▸ Collected data:
################

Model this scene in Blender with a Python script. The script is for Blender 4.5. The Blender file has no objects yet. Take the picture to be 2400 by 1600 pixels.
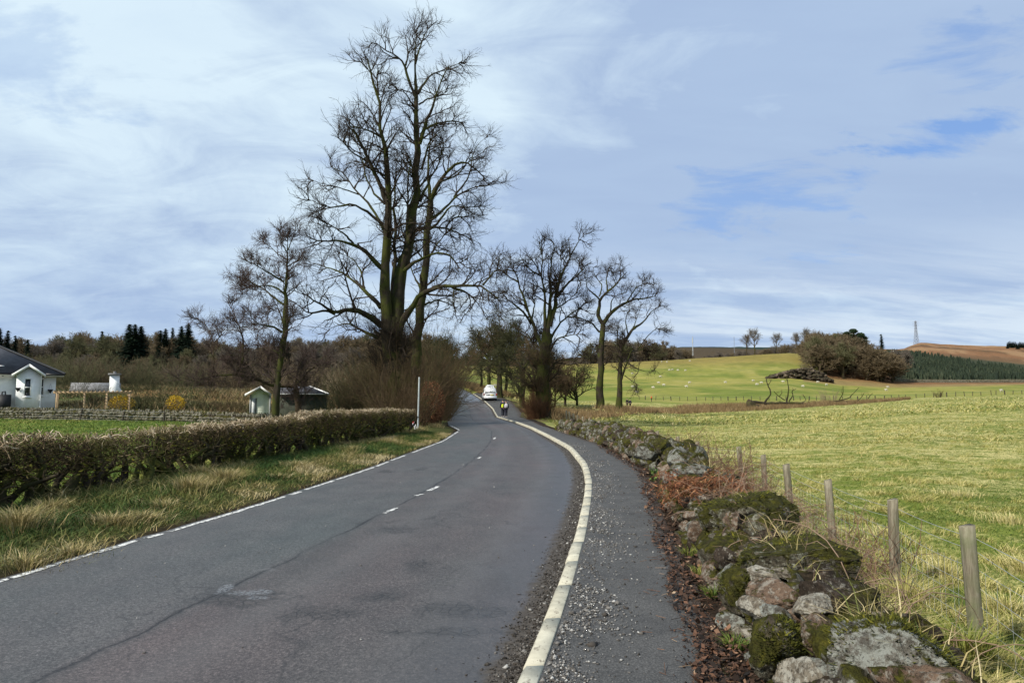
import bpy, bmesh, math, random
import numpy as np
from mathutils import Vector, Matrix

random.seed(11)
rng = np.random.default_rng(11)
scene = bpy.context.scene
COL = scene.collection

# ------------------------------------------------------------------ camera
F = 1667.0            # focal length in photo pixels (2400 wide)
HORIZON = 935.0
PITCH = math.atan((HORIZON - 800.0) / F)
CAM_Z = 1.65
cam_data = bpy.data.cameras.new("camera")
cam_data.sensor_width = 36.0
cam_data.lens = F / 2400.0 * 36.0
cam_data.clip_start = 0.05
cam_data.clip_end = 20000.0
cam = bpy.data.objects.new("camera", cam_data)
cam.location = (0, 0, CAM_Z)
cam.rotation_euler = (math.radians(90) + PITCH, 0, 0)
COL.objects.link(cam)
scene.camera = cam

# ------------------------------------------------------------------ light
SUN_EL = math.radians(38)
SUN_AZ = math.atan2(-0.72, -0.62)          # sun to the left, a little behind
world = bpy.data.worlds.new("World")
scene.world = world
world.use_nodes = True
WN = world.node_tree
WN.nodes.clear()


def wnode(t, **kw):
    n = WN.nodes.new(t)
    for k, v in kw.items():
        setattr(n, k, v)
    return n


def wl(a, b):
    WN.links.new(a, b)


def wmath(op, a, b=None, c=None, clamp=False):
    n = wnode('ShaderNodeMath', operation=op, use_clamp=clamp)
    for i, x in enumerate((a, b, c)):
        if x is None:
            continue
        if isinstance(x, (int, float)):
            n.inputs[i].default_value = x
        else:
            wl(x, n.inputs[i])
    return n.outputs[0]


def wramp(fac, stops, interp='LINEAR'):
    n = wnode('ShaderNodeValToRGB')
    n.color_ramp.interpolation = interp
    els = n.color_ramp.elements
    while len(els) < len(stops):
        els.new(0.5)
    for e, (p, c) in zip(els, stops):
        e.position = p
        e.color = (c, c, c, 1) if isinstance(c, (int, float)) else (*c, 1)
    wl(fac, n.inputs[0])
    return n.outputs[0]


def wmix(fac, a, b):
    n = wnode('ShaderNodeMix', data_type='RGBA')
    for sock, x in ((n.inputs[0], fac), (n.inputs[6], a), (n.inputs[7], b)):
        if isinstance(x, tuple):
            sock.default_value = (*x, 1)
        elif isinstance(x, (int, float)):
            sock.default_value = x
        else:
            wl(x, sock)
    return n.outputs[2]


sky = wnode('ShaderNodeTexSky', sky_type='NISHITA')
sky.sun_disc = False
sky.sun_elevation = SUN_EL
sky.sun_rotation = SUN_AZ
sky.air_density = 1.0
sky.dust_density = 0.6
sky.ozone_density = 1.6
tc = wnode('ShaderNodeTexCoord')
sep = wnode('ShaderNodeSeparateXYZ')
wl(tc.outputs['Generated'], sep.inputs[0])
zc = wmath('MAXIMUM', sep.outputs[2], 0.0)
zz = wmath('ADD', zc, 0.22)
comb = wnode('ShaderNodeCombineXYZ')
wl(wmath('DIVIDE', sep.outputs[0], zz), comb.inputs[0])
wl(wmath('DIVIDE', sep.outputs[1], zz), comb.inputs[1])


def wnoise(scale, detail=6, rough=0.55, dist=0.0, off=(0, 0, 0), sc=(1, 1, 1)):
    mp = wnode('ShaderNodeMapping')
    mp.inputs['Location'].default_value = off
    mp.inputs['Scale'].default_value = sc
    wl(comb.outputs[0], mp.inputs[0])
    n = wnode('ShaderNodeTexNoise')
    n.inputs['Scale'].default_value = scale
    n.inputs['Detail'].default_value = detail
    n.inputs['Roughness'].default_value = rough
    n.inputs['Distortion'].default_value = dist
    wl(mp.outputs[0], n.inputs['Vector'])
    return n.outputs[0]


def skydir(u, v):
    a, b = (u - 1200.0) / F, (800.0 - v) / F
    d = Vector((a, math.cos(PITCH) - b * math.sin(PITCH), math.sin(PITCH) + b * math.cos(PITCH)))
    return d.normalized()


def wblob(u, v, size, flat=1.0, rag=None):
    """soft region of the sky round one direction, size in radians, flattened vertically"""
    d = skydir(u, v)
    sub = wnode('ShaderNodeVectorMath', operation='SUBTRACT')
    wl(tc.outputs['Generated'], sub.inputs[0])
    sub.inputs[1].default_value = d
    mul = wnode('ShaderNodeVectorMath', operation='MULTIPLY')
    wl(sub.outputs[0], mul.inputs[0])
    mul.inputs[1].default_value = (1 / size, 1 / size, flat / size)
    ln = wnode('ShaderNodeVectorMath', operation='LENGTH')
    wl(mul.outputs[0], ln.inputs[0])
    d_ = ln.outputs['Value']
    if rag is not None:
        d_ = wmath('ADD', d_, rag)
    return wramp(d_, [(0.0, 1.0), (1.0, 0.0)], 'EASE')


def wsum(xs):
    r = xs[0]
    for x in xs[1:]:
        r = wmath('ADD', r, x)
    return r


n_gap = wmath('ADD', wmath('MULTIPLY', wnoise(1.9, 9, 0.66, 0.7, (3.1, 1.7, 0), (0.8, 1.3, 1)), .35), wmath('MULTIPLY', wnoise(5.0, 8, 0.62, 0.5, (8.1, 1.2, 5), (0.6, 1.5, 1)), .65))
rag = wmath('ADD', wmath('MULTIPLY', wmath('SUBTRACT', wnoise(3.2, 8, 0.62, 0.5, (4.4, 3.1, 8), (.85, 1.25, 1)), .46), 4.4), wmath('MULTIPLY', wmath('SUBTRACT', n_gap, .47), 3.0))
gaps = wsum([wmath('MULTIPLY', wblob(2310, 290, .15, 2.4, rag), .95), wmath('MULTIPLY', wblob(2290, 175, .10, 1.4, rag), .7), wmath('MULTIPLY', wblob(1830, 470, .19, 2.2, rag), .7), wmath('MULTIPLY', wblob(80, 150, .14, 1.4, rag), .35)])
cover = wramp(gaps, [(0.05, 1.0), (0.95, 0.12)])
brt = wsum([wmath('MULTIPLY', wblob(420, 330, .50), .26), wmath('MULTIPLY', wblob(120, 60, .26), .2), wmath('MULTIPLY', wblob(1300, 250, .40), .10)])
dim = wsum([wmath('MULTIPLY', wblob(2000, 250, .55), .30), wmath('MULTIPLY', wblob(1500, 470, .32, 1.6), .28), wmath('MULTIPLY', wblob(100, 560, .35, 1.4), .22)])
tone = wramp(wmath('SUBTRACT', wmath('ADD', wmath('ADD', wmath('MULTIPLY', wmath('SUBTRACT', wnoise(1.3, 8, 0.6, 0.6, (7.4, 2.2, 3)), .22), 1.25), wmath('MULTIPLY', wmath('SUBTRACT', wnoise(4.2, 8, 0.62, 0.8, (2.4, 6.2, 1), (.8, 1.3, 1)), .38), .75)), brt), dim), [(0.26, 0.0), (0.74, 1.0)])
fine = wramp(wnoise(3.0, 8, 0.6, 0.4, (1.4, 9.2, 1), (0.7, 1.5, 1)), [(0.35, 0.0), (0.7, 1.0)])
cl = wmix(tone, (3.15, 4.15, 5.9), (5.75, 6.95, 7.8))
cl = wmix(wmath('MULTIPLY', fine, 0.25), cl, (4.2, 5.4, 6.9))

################

▸ Given request:
The lines from the start of the data through the line that contains "WN.links.new(a, b)" are to be returned exactly, please, with both ends included and every picture left out.

▸ Answer to this task:
Model this scene in Blender with a Python script. The script is for Blender 4.5. The Blender file has no objects yet. Take the picture to be 2400 by 1600 pixels.
import bpy, bmesh, math, random
import numpy as np
from mathutils import Vector, Matrix

random.seed(11)
rng = np.random.default_rng(11)
scene = bpy.context.scene
COL = scene.collection

# ------------------------------------------------------------------ camera
F = 1667.0            # focal length in photo pixels (2400 wide)
HORIZON = 935.0
PITCH = math.atan((HORIZON - 800.0) / F)
CAM_Z = 1.65
cam_data = bpy.data.cameras.new("camera")
cam_data.sensor_width = 36.0
cam_data.lens = F / 2400.0 * 36.0
cam_data.clip_start = 0.05
cam_data.clip_end = 20000.0
cam = bpy.data.objects.new("camera", cam_data)
cam.location = (0, 0, CAM_Z)
cam.rotation_euler = (math.radians(90) + PITCH, 0, 0)
COL.objects.link(cam)
scene.camera = cam

# ------------------------------------------------------------------ light
SUN_EL = math.radians(38)
SUN_AZ = math.atan2(-0.72, -0.62)          # sun to the left, a little behind
world = bpy.data.worlds.new("World")
scene.world = world
world.use_nodes = True
WN = world.node_tree
WN.nodes.clear()


def wnode(t, **kw):
    n = WN.nodes.new(t)
    for k, v in kw.items():
        setattr(n, k, v)
    return n


def wl(a, b):
    WN.links.new(a, b)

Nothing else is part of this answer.